Repeat exactly the lines of the listing below, please, starting with the first and ending with the line containing "(22.58, 404.5, 122.21)))"; leave out the rest.

# # # # #

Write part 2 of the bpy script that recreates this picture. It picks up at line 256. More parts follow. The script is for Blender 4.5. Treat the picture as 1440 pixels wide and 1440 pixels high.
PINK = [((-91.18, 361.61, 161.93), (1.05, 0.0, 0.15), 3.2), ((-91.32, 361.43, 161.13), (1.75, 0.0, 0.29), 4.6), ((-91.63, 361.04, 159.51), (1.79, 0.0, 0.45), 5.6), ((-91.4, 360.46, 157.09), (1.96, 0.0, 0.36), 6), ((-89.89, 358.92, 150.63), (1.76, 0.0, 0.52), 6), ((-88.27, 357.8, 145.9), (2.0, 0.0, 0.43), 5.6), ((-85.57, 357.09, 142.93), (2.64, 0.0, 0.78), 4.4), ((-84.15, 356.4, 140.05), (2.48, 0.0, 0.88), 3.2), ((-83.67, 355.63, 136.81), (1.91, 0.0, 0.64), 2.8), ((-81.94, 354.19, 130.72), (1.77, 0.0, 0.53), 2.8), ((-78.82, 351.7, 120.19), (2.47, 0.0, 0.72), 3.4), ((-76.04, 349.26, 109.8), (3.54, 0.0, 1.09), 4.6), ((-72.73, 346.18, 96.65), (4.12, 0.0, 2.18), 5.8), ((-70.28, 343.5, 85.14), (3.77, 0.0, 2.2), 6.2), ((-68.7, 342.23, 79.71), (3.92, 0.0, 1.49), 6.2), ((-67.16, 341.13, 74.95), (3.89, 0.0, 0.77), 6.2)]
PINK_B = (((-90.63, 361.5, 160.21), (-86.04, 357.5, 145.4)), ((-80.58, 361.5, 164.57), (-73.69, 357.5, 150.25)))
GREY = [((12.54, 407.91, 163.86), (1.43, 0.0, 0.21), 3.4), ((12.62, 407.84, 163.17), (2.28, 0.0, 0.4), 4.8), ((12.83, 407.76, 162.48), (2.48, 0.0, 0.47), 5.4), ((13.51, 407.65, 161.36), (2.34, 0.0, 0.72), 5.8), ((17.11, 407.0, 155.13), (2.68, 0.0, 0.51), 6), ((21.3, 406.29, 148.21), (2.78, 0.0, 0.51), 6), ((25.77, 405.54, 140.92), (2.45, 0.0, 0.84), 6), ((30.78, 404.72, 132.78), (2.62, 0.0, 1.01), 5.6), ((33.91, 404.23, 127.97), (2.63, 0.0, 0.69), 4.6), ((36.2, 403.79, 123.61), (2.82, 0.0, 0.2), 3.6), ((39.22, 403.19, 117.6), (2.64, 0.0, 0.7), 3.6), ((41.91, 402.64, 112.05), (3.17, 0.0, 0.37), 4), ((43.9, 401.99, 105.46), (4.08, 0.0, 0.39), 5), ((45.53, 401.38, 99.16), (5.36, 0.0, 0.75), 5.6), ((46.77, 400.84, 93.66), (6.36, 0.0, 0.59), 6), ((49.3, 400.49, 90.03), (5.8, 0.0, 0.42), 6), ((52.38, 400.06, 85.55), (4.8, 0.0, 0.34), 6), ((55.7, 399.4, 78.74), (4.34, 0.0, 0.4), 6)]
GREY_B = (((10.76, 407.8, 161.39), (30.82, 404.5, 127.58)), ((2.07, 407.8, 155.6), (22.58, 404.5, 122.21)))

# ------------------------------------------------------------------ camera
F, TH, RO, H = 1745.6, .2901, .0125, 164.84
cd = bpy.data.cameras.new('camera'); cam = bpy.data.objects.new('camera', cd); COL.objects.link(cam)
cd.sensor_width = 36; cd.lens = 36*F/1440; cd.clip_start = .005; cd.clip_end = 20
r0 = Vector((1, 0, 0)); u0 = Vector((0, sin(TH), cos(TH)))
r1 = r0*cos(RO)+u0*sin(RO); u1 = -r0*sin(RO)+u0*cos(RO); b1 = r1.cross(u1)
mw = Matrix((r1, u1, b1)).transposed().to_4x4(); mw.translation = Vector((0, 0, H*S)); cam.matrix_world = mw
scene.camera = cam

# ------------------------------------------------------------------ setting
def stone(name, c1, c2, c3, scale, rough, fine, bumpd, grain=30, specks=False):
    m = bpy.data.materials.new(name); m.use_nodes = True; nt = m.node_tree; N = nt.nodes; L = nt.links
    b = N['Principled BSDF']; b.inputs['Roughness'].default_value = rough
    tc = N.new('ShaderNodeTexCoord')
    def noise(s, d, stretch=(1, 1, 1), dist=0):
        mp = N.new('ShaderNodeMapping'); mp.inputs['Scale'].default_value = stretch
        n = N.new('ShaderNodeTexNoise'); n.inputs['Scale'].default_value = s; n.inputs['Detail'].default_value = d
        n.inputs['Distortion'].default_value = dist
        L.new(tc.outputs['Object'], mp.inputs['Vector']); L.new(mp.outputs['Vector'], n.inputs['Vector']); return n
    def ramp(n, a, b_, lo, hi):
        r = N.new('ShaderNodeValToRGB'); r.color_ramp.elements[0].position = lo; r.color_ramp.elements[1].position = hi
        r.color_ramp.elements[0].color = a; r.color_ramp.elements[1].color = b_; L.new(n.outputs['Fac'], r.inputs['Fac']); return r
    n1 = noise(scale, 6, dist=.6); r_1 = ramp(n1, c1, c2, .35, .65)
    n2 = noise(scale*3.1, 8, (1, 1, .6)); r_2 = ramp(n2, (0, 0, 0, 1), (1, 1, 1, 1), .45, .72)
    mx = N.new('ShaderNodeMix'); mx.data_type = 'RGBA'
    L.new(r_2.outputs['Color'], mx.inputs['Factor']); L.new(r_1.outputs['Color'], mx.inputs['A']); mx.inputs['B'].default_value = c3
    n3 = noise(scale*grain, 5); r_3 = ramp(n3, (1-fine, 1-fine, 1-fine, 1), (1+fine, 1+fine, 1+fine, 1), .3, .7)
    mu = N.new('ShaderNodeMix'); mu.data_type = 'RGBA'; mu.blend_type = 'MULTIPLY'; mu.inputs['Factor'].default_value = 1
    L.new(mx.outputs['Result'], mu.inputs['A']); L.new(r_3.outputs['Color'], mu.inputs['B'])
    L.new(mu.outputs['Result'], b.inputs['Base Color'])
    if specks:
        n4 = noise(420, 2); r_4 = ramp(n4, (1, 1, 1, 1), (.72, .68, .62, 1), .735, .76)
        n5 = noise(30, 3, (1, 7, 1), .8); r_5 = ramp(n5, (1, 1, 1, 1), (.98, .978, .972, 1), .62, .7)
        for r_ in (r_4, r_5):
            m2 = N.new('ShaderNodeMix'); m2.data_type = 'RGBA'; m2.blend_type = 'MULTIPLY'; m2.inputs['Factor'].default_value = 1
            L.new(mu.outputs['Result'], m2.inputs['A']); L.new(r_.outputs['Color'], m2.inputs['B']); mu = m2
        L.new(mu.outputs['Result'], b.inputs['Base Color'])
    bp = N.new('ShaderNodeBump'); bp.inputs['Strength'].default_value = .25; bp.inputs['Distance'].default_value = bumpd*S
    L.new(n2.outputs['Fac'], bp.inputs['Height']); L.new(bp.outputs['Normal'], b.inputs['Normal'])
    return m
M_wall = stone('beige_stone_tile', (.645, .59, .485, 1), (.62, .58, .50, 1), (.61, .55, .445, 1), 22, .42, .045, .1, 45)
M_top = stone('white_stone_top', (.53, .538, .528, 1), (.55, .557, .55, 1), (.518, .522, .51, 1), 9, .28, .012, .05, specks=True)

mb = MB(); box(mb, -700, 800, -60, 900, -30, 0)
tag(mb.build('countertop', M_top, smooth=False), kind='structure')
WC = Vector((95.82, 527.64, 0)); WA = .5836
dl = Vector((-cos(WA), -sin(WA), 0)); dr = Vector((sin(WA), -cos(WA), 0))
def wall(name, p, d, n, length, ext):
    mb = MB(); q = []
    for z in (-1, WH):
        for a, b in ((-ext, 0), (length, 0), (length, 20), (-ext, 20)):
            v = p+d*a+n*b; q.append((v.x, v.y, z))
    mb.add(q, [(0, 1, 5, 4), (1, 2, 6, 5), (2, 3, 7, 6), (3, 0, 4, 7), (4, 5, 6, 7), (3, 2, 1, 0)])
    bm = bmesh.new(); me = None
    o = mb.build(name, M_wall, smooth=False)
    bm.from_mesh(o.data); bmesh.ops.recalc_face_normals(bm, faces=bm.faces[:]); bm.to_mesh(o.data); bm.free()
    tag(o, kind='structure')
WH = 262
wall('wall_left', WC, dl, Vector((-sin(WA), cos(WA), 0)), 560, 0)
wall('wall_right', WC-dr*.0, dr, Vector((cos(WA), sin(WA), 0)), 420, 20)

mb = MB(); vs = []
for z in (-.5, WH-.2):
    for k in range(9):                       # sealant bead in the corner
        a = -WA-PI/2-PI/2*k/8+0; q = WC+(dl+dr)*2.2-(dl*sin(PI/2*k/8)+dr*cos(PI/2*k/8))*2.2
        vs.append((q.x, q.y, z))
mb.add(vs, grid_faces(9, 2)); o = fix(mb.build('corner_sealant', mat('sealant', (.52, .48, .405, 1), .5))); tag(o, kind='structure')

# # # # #

> ANSWER FOR THIS EXERCISE
Write part 2 of the bpy script that recreates this picture. It picks up at line 256. More parts follow. The script is for Blender 4.5. Treat the picture as 1440 pixels wide and 1440 pixels high.
PINK = [((-91.18, 361.61, 161.93), (1.05, 0.0, 0.15), 3.2), ((-91.32, 361.43, 161.13), (1.75, 0.0, 0.29), 4.6), ((-91.63, 361.04, 159.51), (1.79, 0.0, 0.45), 5.6), ((-91.4, 360.46, 157.09), (1.96, 0.0, 0.36), 6), ((-89.89, 358.92, 150.63), (1.76, 0.0, 0.52), 6), ((-88.27, 357.8, 145.9), (2.0, 0.0, 0.43), 5.6), ((-85.57, 357.09, 142.93), (2.64, 0.0, 0.78), 4.4), ((-84.15, 356.4, 140.05), (2.48, 0.0, 0.88), 3.2), ((-83.67, 355.63, 136.81), (1.91, 0.0, 0.64), 2.8), ((-81.94, 354.19, 130.72), (1.77, 0.0, 0.53), 2.8), ((-78.82, 351.7, 120.19), (2.47, 0.0, 0.72), 3.4), ((-76.04, 349.26, 109.8), (3.54, 0.0, 1.09), 4.6), ((-72.73, 346.18, 96.65), (4.12, 0.0, 2.18), 5.8), ((-70.28, 343.5, 85.14), (3.77, 0.0, 2.2), 6.2), ((-68.7, 342.23, 79.71), (3.92, 0.0, 1.49), 6.2), ((-67.16, 341.13, 74.95), (3.89, 0.0, 0.77), 6.2)]
PINK_B = (((-90.63, 361.5, 160.21), (-86.04, 357.5, 145.4)), ((-80.58, 361.5, 164.57), (-73.69, 357.5, 150.25)))
GREY = [((12.54, 407.91, 163.86), (1.43, 0.0, 0.21), 3.4), ((12.62, 407.84, 163.17), (2.28, 0.0, 0.4), 4.8), ((12.83, 407.76, 162.48), (2.48, 0.0, 0.47), 5.4), ((13.51, 407.65, 161.36), (2.34, 0.0, 0.72), 5.8), ((17.11, 407.0, 155.13), (2.68, 0.0, 0.51), 6), ((21.3, 406.29, 148.21), (2.78, 0.0, 0.51), 6), ((25.77, 405.54, 140.92), (2.45, 0.0, 0.84), 6), ((30.78, 404.72, 132.78), (2.62, 0.0, 1.01), 5.6), ((33.91, 404.23, 127.97), (2.63, 0.0, 0.69), 4.6), ((36.2, 403.79, 123.61), (2.82, 0.0, 0.2), 3.6), ((39.22, 403.19, 117.6), (2.64, 0.0, 0.7), 3.6), ((41.91, 402.64, 112.05), (3.17, 0.0, 0.37), 4), ((43.9, 401.99, 105.46), (4.08, 0.0, 0.39), 5), ((45.53, 401.38, 99.16), (5.36, 0.0, 0.75), 5.6), ((46.77, 400.84, 93.66), (6.36, 0.0, 0.59), 6), ((49.3, 400.49, 90.03), (5.8, 0.0, 0.42), 6), ((52.38, 400.06, 85.55), (4.8, 0.0, 0.34), 6), ((55.7, 399.4, 78.74), (4.34, 0.0, 0.4), 6)]
GREY_B = (((10.76, 407.8, 161.39), (30.82, 404.5, 127.58)), ((2.07, 407.8, 155.6), (22.58, 404.5, 122.21)))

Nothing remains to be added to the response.